There have been times when I was not trying to disobey God. I was trying to obey Him. I was trying to be faithful. I was trying to carry what He had placed in my hands. But somewhere in the carrying, my posture needed attention. My urgency needed to be surrendered. My assumptions needed to be corrected. My desire to know the next step needed to come back under trust. My need to be able to explain what God was doing needed to bow.
That is where this passage becomes deeply personal.
Joshua approaches the man and asks, “Are you for us, or for our adversaries?” Joshua 5:13 ESV. I understand the question. If I see a man with a sword near the battlefield, I want to know where he stands. Are you with us or against us? Are you here to help or hurt? Are you part of the answer or part of the threat?
But the answer Joshua receives is not what he expects.
“No.”
That word will be the center of Week Two, so I do not want to get too far ahead. But even here, we need to feel it. Not “I am for you.” Not “I am for them.” No. In other words, Joshua’s question was too small. He was asking the Lord to fit into his categories, and God refused.
That is mercy, even when it stings.
God was not against Joshua. He was not abandoning Joshua. He was not undoing the promise. He was correcting the posture. Then He says, “I am the commander of the army of the Lord. Now I have come.” Joshua 5:14 ESV.
There it is. Joshua thought the question was about sides. God revealed the issue was authority. That is what happens when the Holy God steps into the path of a formed disciple. He does not simply give information. He reorders the whole moment. He shows us that the deepest issue is not whether God will help us accomplish what lies before us. The deepest issue is whether we are under Him.
So Joshua falls.
“And Joshua fell on his face to the earth and worshiped…” Joshua 5:14 ESV.

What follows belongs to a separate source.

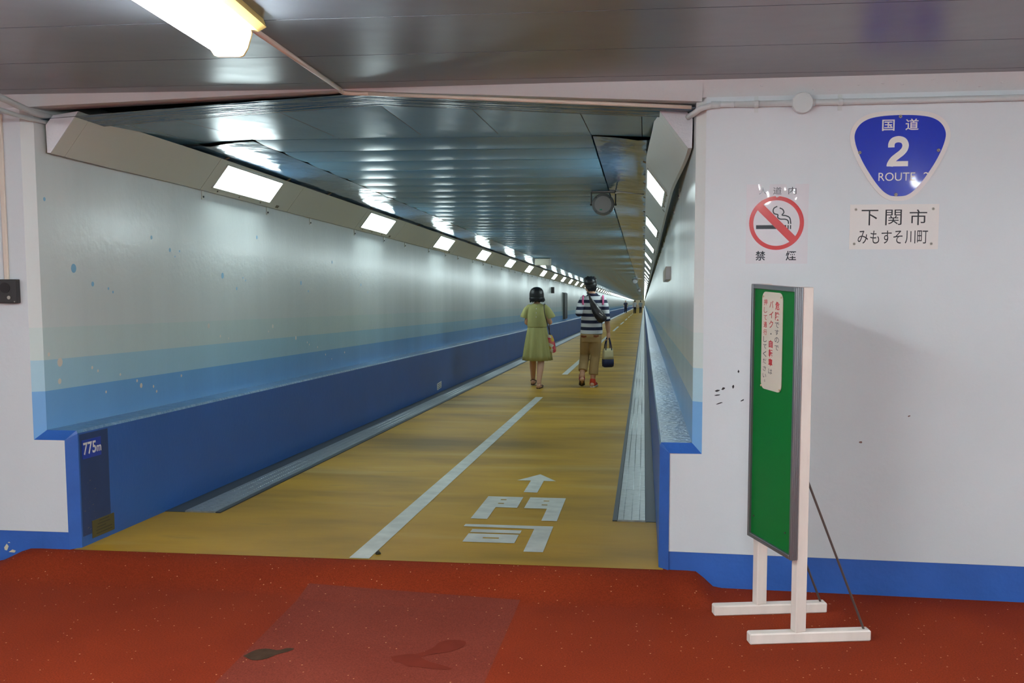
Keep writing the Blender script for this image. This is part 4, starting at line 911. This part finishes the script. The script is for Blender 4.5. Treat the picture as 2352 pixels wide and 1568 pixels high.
for P, Q, lift, ms in ((Vector((.082, -.04, 0)), Vector((.110, .13, 0)), 0., m_sole), (Vector((-.075, -.10, .085)), Vector((-.085, .05, .015)), .0, m_sold)):
    sh = empty('shoe'); sh.parent = ma; d = Q-P; f_ = d.normalized(); s_ = Vector((f_.y, -f_.x, 0)).normalized(); n_ = s_.cross(f_).normalized(); n_ = n_ if n_.z > 0 else -n_
    h0 = P-f_*.06; t0 = Q+f_*.04
    out = [h0+s_*.022, h0+f_*.025+s_*.036, h0.lerp(t0, .5)+s_*.038, t0-f_*.06+s_*.046, t0+s_*.012, t0-s_*.012, t0-f_*.06-s_*.044, h0.lerp(t0, .5)-s_*.036, h0+f_*.025-s_*.036, h0-s_*.022]
    cen = h0.lerp(t0, .5)
    bm = B(); rings(bm, [[cen+(p-cen)*k+n_*z for p in out] for z, k in ((.001, .97), (.010, 1.03), (.026, 1.02))]); obj('sole', bm, ms, sh)
    bm = B(); rings(bm, [[(p if k == 1 else cen+(p-cen)*k)+n_*z - f_*sh_ for p in out] for z, k, sh_ in ((.024, 1, 0), (.045, .98, 0), (.07, .80, .02))], True, True)
    limb(bm, [P+n_*.05-f_*.005, P+n_*.105], [.047, .044], 12); obj('upper', fuse(bm, .007, 3), m_shoe if lift == 0 and ms is m_sole else m_shoe2, sh, True)
    bm = B()
    for k in range(4): c_ = P.lerp(Q, .35+.13*k)+n_*(.098-.012*k); tube(bm, [c_-s_*.025, c_+n_*.004, c_+s_*.025], .004, 6)
    obj('laces', bm, mat('yellow_laces', (214, 176, 80), .7), sh)
# his black sling bag
sb = empty('sling_bag', (.54+.16, YM-.16, ax(YM)+FLOOR_R+1.02), 0, 'black leather sling bag worn across the striped shirt', 'bag')
m_lea = mat('black_leather', (40, 34, 34), .3, bump=(22, .5, .02))
bm = B(); P = smooth_path([(-.125, .045, .335), (-.10, .032, .28), (-.055, .010, .19), (.005, -.01, .09), (.055, -.015, .02), (.075, -.005, -.02)], 4); n_ = len(P)
RRr = [.016+(.074-.016)*sst(min(1, i/(n_*.62))) if i < n_*.8 else .074*(1-((i-n_*.8)/(n_*.2))**2*.55) for i in range(n_)]
tube(bm, P, RRr, 16)
for v in bm.verts: v.co.y = .01+(v.co.y-.01)*.62
obj('pouch', bm, m_lea, sb, True)
bm = B(); tube(bm, smooth_path([(-.125, .045, .335), (-.15, .10, .378), (-.165, .16, .385), (-.15, .24, .34)], 4), .013, 8); obj('strap', bm, m_lea, sb, True)
bm = B(); tube(bm, smooth_path([(.06, .0, .0), (.11, .05, .0), (.105, .12, .03), (.06, .26, .10), (-.06, .285, .24), (-.15, .24, .34)], 4), .010, 8); obj('strap', bm, m_lea, sb, True)
bm = B(); tube(bm, [(.02, -.052, .10), (.075, -.045, .06)], .003, 6); obj('zip', bm, m_screw, sb)
# his tote bag
to = empty('tote_bag', (.54+.303, YM+.03, ax(YM)+FLOOR_R+.30), .35, 'cream canvas tote with a navy base carried in one hand', 'bag')
m_can = mat('cream_canvas', (206, 194, 150), .8, var=(9, .05), bump=(14, .4, .01))
def rbox(hw, hd, z, n=8):
    out = []
    for cx_, cy_, a0_ in ((hw-.02, hd-.02, 0), (-hw+.02, hd-.02, 90), (-hw+.02, -hd+.02, 180), (hw-.02, -hd+.02, 270)):
        for k in range(4): a = math.radians(a0_+30*k); out.append((cx_+.02*math.cos(a), cy_+.02*math.sin(a), z))
    return out
bm = B(); rings(bm, [rbox(.080, .050, .118), rbox(.077, .048, .17), rbox(.073, .042, .23), rbox(.072, .036, .278)], True, True); obj('canvas_body', bm, m_can, to, True)
bm = B(); rings(bm, [rbox(.060, .038, .0), rbox(.078, .050, .012), rbox(.083, .054, .06), rbox(.081, .0515, .120)], True, True); obj('base_panel', bm, m_navy, to, True)
for y in (-.036, .036):
    bm = B(); P = smooth_path([(-.045, y, .20), (-.043, y, .29), (-.030, y*.6, .38), (-.012, y*.2, .445), (.012, y*.2, .445), (.030, y*.6, .38), (.043, y, .29), (.045, y, .20)], 4)
    rings(bm, [[p+Vector((-.008, -.002, 0)), p+Vector((.008, -.002, 0)), p+Vector((.008, .002, .002)), p+Vector((-.008, .002, .002))] for p in P]); obj('handle', bm, m_navy, to)

# --- three people far down the tunnel
def far_person(x, y, label, shirt_c, pants_c, face, h=1.0, skinarm=True):
    t = empty('person', (x, y, ax(y)+FLOOR_R), 0 if face > 0 else math.pi, label, 'person'); 
    bm = B(); head(bm, (0, .01, 1.53)); limb(bm, [(0, -.01, 1.34), (0, 0, 1.45)], [.055, .05]); loft(bm, [(0, 0, .78, .14, .10), (0, 0, 1.1, .145, .09), (0, 0, 1.34, .14, .08), (0, 0, 1.38, .06, .05)])
    for sx in (-1, 1):
        limb(bm, [(sx*.18, 0, 1.33), (sx*.225, -.02*sx, 1.06), (sx*.23, .10*sx, .84)], [.05, .04, .028]); hand(bm, (sx*.23, .10*sx, .84), (0, .1, -1), (0, 1, 0), 1.0, Vector((-sx, 0, 0)))
        limb(bm, [(sx*.085, 0, .80), (sx*.09, .05*sx, .45), (sx*.09, .10*sx, .09)], [.085, .055, .036]); foot(bm, (sx*.09, .10*sx, .09), (sx*.095, .24*sx if sx > 0 else .03, .035))
    obj('body', fuse(bm, .012), m_skin, t, True)
    bm = B(); loft(bm, [(0, 0, .82, .175, .125), (0, 0, 1.0, .172, .12), (0, 0, 1.2, .185, .12), (0, 0, 1.32, .18, .10), (0, 0, 1.375, .09, .07), (0, 0, 1.395, .065, .06)])
    for sx in (-1, 1): tube(bm, [(sx*.16, 0, 1.33), (sx*.205, 0, 1.2), (sx*.222, -.01*sx, 1.10)], [.062, .062, .06], 12); ball(bm, (sx*.165, 0, 1.325), .06)
    obj('shirt', fuse(bm, .012, 3), mat(shirt_c[0], shirt_c[1], .75), t, True)
    bm = B(); loft(bm, [(0, 0, .72, .155, .12), (0, 0, .80, .16, .12), (0, 0, .88, .15, .11)])
    for sx in (-1, 1): tube(bm, [(sx*.082, 0, .78), (sx*.09, .05*sx, .45), (sx*.09, .09*sx, .07)], [.095, .075, .06], 14)
    obj('trousers', fuse(bm, .012, 3), mat(pants_c[0], pants_c[1], .8), t, True)
    bm = B(); ball(bm, (0, -.02, 1.575), (.088, .10, .09)); ball(bm, (0, -.045, 1.53), (.08, .06, .08)); obj('hair', fuse(bm, .012, 2), m_hair, t, True)
    for sx in (-1, 1):
        bm = B(); yy = .10*sx; limb(bm, [(sx*.09, yy-.05, .045), (sx*.092, yy+.06, .045), (sx*.095, yy+.15, .04)], [.04, .042, .036], 10); obj('shoe', fuse(bm, .012, 2), mat('dark_shoe', (36, 32, 32), .5), t, True)
far_person(-.97, 133.5, 'distant person in dark navy clothes, leftmost of the three far off', ('navy_top', (36, 40, 62)), ('navy_trousers', (34, 38, 56)), -1)
far_person(.25, 128.2, 'distant person in a white shirt and dark trousers, middle of three', ('white_shirt', (220, 220, 224)), ('dark_trousers', (38, 38, 46)), 1)
far_person(.93, 134.7, 'distant person in a grey shirt beside the right tunnel wall', ('grey_shirt', (150, 158, 160)), ('grey_trousers', (50, 48, 56)), 1)
bpy.data.objects.remove(_FO); bpy.data.scenes.remove(WORK); bpy.context.view_layer.update()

That is the moment I cannot get away from. He falls. No arguing. No explaining. No reminding God of his calling. No rehearsing all he has already done. He falls on his face and worships.
Please do not make that too clean in your mind. That is not a polished religious gesture. That is a man brought low before the presence and authority of God. That is a leader no longer standing over the moment, but under the Commander. That is a warrior realizing that the first movement is not toward Jericho. It is downward.
And that feels so opposite of how we often think. We think strength means standing tall, but God teaches us that strength begins with surrender. We think readiness means moving forward, but God shows us that readiness begins with first bowing low. We can even think of maturity as being able to handle more, but the Lord keeps reminding us that maturity means knowing how deeply we need Him.
This is where formation becomes real. Formation does not make us less dependent on God. It makes us more aware that we cannot take one faithful step without Him. I know we say that. I know it sounds right. But I am talking about more than saying the words. I am talking about the part of us that still wants to control the outcome. The place in us that still wants God to give us the strategy while we keep our hands on the wheel. Do you know that place? Yes, it’s all too familiar… It’s the place in us that still wants to call it faith while secretly needing control.
That place has to bow.
Joshua’s question changes after he falls. He asks, “What does my lord say to his servant?” Joshua 5:14 ESV. Now that is different. He is no longer asking, “Are You on my side?” He is asking, “What do You say?” He is no longer trying to figure out where God fits in the battle. He is taking his place as a servant.
That is the kind of shift only surrender makes.
And I think that is the invitation for us this week. Not to rush into another lesson. Not to admire Joshua from a distance. Not to say, “That is a powerful passage,” and then keep moving. But to stop long enough to ask where God may be stopping us.
- Where have I assumed readiness means permission to move?
- Where have I become so focused on Jericho that I have missed the Commander standing before me?
- Where have I asked God for strategy when He is asking me for surrender?
- Where have I wanted Him to clarify the next step while He is lovingly and intentionally correcting my posture?
That is not meant to shame you. It is meant to bring you near.
Because God’s interruptions are often mercy. I know they may not feel like mercy at first. They may feel frustrating. They may feel confusing. They may feel like delay. But if the interruption brings you lower before Him, it is not wasted.
James 4:10 says, “Humble yourselves before the Lord, and he will lift you up” (NIV). That is Kingdom order. We do not (first) lift ourselves into usefulness. We must (first) bow before the One who forms us.
Proverbs 3:5–6 tells us to trust in the Lord with all our heart and not depend on our own understanding. I think we quote that verse because it comforts us, and it should. But it also confronts us. It tells me that my understanding is not enough, even when I feel ready. It tells me that acknowledging Him in all my ways is more than asking Him to bless my direction. It is bringing the whole way under Him.
That is where I want to begin this series. Not with a dramatic challenge. Just with an honest invitation.
Bring your Jericho before the Lord. Name what is in front of you. The wall. The burden. The decision. The calling. The fear. The responsibility. The place where you want answers.
But after you name it, look again.
Ask yourself if you have been more aware of the wall than the Commander. Ask the Lord to show you where you are standing tall when He is calling you lower. Ask Him to show you where you have mistaken readiness for surrender.
And then do what Joshua did.
Bow.
Not outwardly for show. Not religiously, so you can feel like you did the right thing. Bow honestly. Bow inwardly. Bow in the place where you have been trying to manage what only God can command.
Because before God moves the disciple forward, He often brings the disciple lower.
And lower before Him is not failure.
It may be the first real step toward holy ground.